Não estranhem o título. Ele faz referência
ao hábito politicamente correto de proibir letras de Carnaval nas quais haveria
preconceito contra determinados grupos. Tentaram fazer isso com “Tropicália” e “Cabeleira
do Zezé”, mas como se viu a tentativa não vingou. O pessoal continua dando
vivas à “mulata ta ta ta ta” e perguntando se, com aquela juba farta, o tal
Zezé... “é” ou não.
Mas o politicamente correto é
insaciável. Quem pensa que ele se sentiu derrotado não sabe de que a sua
voracidade é capaz. Diante disso, resolvi dar minha modesta contribuição. Afinal
de contas, o que caracteriza o Carnaval é a inversão de valores e papéis
sociais. Basta lembrar que na Idade Média, durante essa época, costumava-se
destronar a autoridade real e coroar um indivíduo do povo. Daí veio a figura do
Rei Momo, que hoje circula por ruas e salões afetando uma majestade que está
longe de ter.
Mas vamos ao meu contributo, que consistirá
por enquanto numa breve indicação de músicas que devem se acrescentar às duas já
mencionadas.
Comecemos por “Aurora”. Trata-se de uma
marchinha aparentemente inócua. Essa impressão muda quando se observam com
atenção os versos iniciais: “Se você fosse sincera,/ô ô ô ô Aurora,/ veja só
que bom que era,/ô ô ô ô Aurora.” A desconfiança
sobre a sinceridade de Aurora reflete uma mentalidade machista. Se não é
sincera, Aurora mente, e mentindo lança sobre as pessoas do seu gênero a sombra
do ardil e da trapaça. Como não relacionar isso com a mentira que Eva pregou em
Adão para que ele, inocentemente, comesse a maçã? Proponho então que se decrete
o crepúsculo de “Aurora”, deixando de cantá-la e dançá-la nas ruas e nos
salões.
E “Máscara Negra”? Todos conhecem o clássico
de Ze Kéti e Pereira Matos. É sem dúvida uma música bonita, mas lamento dizer
que não deve mais ser cantada. Se não, vejamos. No finalzinho da letra o
“Pierrô” diz à “Colombina”: “Vou beijar-te agora/ não me leve a mal/ hoje é
Carnaval.” Perceberam a atitude
autoritária e truculenta? Quem pode negar que isso é assédio? Ele se propõe a
beijar a mulher sem o seu consentimento e cinicamente pede que ela não o leve a
mal (ou seja, tem consciência de que o beijo vai de alguma forma importuná-la).

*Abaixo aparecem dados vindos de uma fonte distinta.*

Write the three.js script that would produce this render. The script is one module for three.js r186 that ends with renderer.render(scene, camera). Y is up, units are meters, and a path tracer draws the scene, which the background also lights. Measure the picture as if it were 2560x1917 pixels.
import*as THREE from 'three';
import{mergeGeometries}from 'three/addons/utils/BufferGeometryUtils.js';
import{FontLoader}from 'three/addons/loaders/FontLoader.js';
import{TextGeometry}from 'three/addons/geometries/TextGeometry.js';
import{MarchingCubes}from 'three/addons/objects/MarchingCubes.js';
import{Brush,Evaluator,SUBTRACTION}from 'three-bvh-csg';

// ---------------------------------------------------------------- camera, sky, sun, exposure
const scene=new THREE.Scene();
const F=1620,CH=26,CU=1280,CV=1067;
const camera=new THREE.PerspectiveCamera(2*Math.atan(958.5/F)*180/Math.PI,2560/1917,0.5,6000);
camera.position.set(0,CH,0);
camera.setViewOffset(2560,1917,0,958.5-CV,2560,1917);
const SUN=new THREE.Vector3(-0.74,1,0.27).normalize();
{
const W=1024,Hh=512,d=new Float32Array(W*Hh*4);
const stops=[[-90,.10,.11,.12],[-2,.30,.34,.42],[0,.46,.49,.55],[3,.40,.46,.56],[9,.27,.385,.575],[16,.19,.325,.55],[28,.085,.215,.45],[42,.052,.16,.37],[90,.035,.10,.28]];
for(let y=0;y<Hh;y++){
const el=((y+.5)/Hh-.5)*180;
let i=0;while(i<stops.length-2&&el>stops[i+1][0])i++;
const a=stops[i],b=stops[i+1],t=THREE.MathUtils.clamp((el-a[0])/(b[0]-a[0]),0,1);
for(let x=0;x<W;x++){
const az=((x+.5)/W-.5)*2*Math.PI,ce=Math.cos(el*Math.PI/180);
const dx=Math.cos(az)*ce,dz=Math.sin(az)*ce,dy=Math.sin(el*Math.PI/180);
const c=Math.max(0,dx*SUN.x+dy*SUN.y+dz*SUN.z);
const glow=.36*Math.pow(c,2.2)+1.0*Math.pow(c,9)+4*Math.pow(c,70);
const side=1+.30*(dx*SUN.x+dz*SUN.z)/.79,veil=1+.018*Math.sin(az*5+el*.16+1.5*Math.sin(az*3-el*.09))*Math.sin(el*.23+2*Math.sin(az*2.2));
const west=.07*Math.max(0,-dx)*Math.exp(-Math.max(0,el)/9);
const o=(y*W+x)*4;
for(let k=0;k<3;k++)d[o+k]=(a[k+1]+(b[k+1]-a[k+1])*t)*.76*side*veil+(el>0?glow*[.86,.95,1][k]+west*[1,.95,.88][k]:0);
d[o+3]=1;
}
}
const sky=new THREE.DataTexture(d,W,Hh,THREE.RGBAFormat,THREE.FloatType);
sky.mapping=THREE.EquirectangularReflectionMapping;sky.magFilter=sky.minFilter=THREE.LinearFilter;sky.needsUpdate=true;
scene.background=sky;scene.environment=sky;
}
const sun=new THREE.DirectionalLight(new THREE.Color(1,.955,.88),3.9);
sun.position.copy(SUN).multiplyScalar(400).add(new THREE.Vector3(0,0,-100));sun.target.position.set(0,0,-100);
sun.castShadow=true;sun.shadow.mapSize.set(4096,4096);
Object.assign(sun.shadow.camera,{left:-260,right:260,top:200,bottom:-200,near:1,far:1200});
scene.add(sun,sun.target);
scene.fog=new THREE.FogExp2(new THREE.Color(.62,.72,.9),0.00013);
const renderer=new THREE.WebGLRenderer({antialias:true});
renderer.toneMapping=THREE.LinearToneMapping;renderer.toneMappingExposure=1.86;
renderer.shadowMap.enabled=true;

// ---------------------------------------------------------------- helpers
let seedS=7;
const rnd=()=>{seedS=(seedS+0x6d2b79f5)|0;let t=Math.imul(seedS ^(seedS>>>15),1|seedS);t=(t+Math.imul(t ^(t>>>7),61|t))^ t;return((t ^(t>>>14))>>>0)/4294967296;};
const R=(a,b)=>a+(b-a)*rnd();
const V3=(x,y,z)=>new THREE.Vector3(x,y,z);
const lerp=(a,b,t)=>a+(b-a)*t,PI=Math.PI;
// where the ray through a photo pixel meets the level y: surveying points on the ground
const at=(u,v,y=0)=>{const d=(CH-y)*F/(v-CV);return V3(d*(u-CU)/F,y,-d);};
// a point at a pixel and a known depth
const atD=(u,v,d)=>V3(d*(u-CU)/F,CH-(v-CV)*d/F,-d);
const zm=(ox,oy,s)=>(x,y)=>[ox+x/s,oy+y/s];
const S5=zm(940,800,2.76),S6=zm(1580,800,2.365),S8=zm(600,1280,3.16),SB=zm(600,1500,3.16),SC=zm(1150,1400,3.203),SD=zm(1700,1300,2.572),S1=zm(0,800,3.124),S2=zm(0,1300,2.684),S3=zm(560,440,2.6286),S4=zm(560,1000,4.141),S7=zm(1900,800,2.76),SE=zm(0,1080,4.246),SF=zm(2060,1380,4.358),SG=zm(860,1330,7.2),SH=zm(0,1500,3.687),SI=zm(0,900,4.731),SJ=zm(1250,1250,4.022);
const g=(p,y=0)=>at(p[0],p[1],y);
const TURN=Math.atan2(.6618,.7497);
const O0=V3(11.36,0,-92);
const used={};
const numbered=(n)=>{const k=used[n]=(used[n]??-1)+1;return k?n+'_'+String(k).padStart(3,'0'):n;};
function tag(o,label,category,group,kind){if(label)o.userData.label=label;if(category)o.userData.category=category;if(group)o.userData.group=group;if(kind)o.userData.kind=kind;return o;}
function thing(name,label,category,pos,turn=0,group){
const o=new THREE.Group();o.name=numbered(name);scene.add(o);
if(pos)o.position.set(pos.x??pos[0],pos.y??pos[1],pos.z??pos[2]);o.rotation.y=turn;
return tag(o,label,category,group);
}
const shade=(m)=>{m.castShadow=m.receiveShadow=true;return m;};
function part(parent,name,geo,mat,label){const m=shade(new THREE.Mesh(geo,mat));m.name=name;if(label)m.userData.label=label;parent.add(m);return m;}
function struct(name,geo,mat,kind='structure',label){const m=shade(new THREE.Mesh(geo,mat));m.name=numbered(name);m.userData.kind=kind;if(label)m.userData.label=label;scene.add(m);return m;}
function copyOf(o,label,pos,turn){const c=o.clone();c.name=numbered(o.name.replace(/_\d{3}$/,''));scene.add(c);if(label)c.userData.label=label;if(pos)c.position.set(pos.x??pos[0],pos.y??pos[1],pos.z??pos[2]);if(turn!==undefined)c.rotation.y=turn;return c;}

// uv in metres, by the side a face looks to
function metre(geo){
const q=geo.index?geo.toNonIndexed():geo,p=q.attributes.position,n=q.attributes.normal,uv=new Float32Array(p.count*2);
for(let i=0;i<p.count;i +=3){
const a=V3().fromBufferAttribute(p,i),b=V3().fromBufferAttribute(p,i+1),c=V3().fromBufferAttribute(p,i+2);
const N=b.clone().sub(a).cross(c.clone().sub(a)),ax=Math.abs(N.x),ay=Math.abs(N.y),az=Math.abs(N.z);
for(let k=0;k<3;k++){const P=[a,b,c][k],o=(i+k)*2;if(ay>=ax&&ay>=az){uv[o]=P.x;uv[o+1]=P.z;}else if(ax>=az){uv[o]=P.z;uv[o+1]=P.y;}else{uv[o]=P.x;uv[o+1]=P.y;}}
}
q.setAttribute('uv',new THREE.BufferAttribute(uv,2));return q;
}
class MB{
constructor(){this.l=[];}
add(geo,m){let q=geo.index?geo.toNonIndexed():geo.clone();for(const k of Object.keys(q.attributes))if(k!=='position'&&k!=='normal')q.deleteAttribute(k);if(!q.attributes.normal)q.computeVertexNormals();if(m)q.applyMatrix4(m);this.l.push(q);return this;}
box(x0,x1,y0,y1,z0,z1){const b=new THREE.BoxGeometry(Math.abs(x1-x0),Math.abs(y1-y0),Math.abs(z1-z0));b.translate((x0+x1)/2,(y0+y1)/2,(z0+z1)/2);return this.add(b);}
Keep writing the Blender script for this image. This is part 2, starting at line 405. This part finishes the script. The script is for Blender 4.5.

“Máscara negra” deve ficar de fora em respeito à integridade do corpo da mulher,
que tem o direito de beijar (e ser beijada) por quem ela queira. Afinal de
contas, Não é Não.
Acho que se deve incluir também “Jardineira”.
Essa marchinha parece de um lirismo inocente, mas não deve mais constar no
repertório carnavalesco. Quem não se lembra da letra? Indagada sobre a sua
intensa tristeza, a moça responde que o motivo foi uma camélia que caiu do galho
e morreu depois de dar dois suspiros. O emissor diz então à moça que não fique triste
porque ela tem o mundo ao seu dispor e (prestem atenção agora!) é muito mais
bonita do que a camélia que morreu. Ou seja, ele aceita alegremente a morte da
flor, o que mostra pouco respeito pela Natureza (e, por extensão, pela ecologia).
E “Marcha da Cueca”? A letra é bastante
conhecida. Alguém se diz disposto a matar quem roubou sua cueca para fazer pano
de prato. Até aí nada grave. Pode-se interpretar o propósito homicida como uma
hipérbole; o emissor estaria indignado com quem deu essa inusitada serventia a
sua roupa íntima. O grave aparece depois, quando ele confessa que a cueca foi
um presente que ganhou... da namorada. Namorada dar cueca de presente? Para fazer
isso ela devia desaprovar as roupas de baixo que ele usava. E como conheceu
essas roupas?! Essa música constitui um péssimo exemplo para os jovens que namoram
com recato e decência.
Fico por aqui a fim de não aborrecer o leitor. Minhas pesquisas, no entanto, vão continuar (a propósito, acabou de me ocorrer “Pirata da perna de pau”, que deve ser banida em respeito aos deficientes físicos). Aguardem novas contribuições, pois com um pouco de boa vontade (e espírito carnavalesco!) é possível considerar o politicamente correto como um baluarte contra as brigadas da intolerância e do preconceito. Ele ainda vai mudar este país.